The Philosophy of the Constitution
"The Constitution is the expression of the faith of the people in themselves." — B.R. Ambedkar
1. Chapter Overview
This is the CLOSING CHAPTER of Indian Constitution at Work — and it steps back from the institutional details to ask: WHAT VALUES underpin the entire constitutional project? The answer lies in the FREEDOM STRUGGLE — in the values that Indians fought for: individual dignity, national self-determination, social justice, secularism, and democracy.
2. The Philosophy Comes From the Freedom Struggle
- The Constitution is NOT just a borrowed document. Its philosophy IS INDIAN — drawn from the NATIONAL MOVEMENT.
- Key values that animated the freedom struggle:
- Swaraj (self-rule) → Democratic Republic
- Equality and anti-caste struggle → Abolition of untouchability, reservations
- Secular nationalism → Secular state (equal respect for all religions)
- Social reform (women's rights, anti-child marriage, widow remarriage) → Gender justice, equality provisions
- Economic justice (poverty, inequality under colonial rule) → Directive Principles of State Policy
3. The Core Constitutional Values
1. Individual Dignity
- Every person has INTRINSIC WORTH
- Fundamental Rights protect the individual against the state AND against society
- Dignity is the FOUNDATION — all other values rest on it
2. Social Justice
- Equality is not just FORMAL (equal laws) but also SUBSTANTIVE (addressing historical disadvantage)
- Abolition of untouchability (Art 17)
- Reservations for SCs, STs, OBCs
- Directive Principles: right to work, living wage, free legal aid
3. Secularism
- Indian secularism: SARVA DHARMA SAMBHAVA — equal respect for all religions
- NOT 'Dharma-nirapekshata' (distance from religion) — the state CAN intervene for reform (temple entry, abolition of triple talaq, etc.)
- No official state religion. Freedom of religion (Art 25-28).
4. Democracy
- Popular sovereignty — the people are the ULTIMATE SOURCE OF AUTHORITY
- Universal adult franchise (from Day 1)
- Parliamentary form — Executive accountable to the legislature
- Federalism — power shared between Centre and States
- Decentralisation — 73rd and 74th Amendments
5. Fraternity and National Unity
- 'Fraternity' in the Preamble — assuring the DIGNITY OF THE INDIVIDUAL and the UNITY and INTEGRITY of the nation
- A call to rise above caste, religion, language, region — to see ourselves as INDIANS
- Ambedkar: 'Without fraternity, liberty and equality will become no deeper than coats of paint.'
4. Tensions and Debates
The constitutional philosophy has INTERNAL TENSIONS — these are not flaws, but features of a LIVING DEMOCRACY:
- Individual rights vs Group rights: How to balance individual freedom with the need to protect minority cultures and languages?

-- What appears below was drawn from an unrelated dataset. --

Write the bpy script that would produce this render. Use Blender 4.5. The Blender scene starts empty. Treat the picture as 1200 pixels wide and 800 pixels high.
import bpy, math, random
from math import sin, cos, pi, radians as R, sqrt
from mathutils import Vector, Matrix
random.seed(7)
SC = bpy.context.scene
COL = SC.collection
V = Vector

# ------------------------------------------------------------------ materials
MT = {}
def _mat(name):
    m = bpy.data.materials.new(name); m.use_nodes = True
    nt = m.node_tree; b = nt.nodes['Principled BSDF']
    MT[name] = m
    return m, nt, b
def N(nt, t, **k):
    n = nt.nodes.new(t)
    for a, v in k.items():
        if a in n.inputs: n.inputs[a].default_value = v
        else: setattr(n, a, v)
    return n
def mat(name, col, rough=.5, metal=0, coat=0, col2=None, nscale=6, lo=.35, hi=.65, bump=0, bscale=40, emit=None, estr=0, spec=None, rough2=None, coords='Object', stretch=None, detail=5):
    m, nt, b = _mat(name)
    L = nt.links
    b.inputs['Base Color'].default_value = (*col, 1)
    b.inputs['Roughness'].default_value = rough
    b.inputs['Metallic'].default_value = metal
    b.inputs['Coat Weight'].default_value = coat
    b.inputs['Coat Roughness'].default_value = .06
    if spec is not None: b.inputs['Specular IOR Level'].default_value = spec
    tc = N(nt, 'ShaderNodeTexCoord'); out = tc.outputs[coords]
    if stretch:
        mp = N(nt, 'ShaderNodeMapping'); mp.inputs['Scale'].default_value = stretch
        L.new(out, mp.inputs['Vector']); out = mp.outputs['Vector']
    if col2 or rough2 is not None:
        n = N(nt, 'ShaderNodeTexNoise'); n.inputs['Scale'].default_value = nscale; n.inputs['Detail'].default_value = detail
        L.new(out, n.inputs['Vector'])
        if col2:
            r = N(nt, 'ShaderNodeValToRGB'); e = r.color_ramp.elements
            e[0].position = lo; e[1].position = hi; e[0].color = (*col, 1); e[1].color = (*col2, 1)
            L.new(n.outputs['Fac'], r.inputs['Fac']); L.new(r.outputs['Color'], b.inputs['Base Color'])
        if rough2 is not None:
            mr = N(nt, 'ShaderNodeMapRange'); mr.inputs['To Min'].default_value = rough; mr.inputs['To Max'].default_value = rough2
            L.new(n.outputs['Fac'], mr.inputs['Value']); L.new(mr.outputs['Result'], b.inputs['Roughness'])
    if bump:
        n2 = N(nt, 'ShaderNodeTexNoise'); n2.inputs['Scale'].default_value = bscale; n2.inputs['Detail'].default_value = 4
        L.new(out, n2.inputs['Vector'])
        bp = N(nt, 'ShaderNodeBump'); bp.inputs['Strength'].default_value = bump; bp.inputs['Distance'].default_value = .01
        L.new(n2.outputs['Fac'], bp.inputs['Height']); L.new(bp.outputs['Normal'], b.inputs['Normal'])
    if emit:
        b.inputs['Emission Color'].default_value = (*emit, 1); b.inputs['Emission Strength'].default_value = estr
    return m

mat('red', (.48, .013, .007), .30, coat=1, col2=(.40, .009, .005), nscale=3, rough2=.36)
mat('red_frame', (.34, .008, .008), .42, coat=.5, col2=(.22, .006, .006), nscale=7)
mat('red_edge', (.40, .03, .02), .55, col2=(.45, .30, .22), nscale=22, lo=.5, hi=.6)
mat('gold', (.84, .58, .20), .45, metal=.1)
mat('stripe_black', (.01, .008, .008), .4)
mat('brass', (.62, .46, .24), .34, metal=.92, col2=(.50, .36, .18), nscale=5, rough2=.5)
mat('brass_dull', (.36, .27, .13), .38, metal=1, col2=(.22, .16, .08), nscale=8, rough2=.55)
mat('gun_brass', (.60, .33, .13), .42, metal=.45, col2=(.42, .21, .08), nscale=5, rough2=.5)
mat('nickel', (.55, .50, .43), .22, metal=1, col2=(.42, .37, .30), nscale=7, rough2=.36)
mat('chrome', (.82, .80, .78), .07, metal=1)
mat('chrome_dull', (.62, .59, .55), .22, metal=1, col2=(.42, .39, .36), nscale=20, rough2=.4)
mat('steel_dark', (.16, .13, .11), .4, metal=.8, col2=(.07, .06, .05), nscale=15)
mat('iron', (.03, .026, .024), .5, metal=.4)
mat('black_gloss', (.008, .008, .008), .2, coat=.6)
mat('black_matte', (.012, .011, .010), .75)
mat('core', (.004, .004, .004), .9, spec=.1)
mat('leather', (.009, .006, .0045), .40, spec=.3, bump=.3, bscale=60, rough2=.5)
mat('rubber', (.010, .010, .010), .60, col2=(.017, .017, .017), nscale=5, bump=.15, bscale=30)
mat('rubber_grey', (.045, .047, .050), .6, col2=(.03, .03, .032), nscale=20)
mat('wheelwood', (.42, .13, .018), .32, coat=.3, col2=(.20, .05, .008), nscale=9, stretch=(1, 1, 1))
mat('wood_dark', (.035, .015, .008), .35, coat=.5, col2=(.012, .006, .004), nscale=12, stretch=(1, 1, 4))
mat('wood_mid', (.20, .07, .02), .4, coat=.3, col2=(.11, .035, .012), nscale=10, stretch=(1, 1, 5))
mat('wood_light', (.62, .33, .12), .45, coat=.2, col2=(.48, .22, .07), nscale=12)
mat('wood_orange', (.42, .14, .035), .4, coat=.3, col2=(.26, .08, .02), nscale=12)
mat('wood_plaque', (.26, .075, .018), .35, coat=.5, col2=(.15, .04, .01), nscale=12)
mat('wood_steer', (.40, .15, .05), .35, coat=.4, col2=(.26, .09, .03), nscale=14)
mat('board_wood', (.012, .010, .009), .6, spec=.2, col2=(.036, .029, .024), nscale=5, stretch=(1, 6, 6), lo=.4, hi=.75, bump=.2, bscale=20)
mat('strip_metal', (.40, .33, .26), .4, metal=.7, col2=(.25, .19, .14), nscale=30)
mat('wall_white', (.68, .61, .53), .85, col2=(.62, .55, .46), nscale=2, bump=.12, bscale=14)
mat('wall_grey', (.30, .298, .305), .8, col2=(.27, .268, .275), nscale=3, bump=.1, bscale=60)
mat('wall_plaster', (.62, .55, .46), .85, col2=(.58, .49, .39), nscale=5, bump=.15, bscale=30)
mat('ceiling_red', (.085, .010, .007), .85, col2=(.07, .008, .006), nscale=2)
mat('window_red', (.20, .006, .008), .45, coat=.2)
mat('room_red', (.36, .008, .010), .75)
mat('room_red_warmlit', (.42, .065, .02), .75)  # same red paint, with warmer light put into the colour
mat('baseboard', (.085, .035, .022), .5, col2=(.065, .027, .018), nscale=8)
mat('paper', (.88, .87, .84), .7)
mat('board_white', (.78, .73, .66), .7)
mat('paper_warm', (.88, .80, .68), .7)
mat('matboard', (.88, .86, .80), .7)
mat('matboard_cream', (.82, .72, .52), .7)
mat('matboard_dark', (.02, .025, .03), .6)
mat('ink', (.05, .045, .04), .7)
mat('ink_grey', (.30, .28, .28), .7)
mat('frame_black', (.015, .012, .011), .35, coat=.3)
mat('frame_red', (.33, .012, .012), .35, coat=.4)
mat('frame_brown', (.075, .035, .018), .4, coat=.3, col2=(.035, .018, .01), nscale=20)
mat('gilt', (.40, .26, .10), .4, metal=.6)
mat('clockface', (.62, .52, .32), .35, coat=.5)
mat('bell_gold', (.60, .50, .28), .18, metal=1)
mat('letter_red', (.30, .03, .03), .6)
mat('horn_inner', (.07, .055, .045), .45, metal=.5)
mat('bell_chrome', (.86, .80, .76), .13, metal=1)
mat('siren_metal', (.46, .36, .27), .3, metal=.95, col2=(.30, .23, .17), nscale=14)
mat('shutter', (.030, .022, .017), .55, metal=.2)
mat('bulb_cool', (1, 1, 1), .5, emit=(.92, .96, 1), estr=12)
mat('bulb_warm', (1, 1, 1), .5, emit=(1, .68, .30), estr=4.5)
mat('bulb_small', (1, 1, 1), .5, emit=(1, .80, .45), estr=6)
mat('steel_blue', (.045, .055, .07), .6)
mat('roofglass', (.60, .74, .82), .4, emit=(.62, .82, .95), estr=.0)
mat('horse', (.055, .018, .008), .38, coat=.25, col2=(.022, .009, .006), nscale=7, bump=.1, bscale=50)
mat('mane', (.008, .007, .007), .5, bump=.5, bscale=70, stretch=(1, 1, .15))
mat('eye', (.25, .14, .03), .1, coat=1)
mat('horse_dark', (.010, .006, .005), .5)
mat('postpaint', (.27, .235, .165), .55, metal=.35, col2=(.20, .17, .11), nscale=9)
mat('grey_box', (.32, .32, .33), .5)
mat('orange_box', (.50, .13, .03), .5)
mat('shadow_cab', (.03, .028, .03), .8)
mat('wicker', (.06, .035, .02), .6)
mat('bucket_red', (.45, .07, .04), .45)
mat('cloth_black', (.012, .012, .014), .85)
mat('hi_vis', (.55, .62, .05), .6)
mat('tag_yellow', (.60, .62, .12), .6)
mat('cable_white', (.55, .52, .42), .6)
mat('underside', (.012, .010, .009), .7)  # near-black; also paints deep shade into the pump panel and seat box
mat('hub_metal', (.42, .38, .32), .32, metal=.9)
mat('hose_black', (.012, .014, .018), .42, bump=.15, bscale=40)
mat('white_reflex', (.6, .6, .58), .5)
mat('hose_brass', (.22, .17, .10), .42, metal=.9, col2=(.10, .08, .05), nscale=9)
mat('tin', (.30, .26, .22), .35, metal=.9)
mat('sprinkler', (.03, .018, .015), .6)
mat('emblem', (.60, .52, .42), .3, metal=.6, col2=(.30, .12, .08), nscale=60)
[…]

- Liberty vs Equality: Do restrictions on property, business, and speech for the sake of equality infringe on liberty?
- Directive Principles vs Fundamental Rights: Which takes precedence when they conflict? (The courts have evolved: HARMONIOUS CONSTRUCTION — both must be read together.)
- Centralisation vs Federalism: Is India too 'union' and not enough 'federation'? The debate continues.
5. Exam Focus
- Sources of constitutional philosophy (freedom struggle values, Objective Resolution, Ambedkar's thought)
- Core values — individual dignity, social justice, secularism, democracy, fraternity
- Indian secularism vs Western secularism (equal respect vs equal distance)
- Tensions in the philosophy (rights vs groups, liberty vs equality, FR vs DPSP)
- Ambedkar's vision — fraternity, social democracy, constitutional morality
6. Conclusion
The Constitution is the SOUL of the Indian Republic:
- Its philosophy is not European, not American — it is INDIAN. Born from the freedom struggle. Forged by Ambedkar, Nehru, Patel, and hundreds of others.
- Its VALUES: Dignity. Justice. Liberty. Equality. Secularism. Democracy. Fraternity.
- Its TENSIONS: The philosophy is not a closed book — it's an ongoing CONVERSATION. Every generation reinterprets it.
Granville Austin called the Indian Constitution 'a social revolutionary's document.' Ambedkar called it 'workable.' Both were describing the same thing: a document that believes India can be TRANSFORMED through law, democracy, and constitutional morality.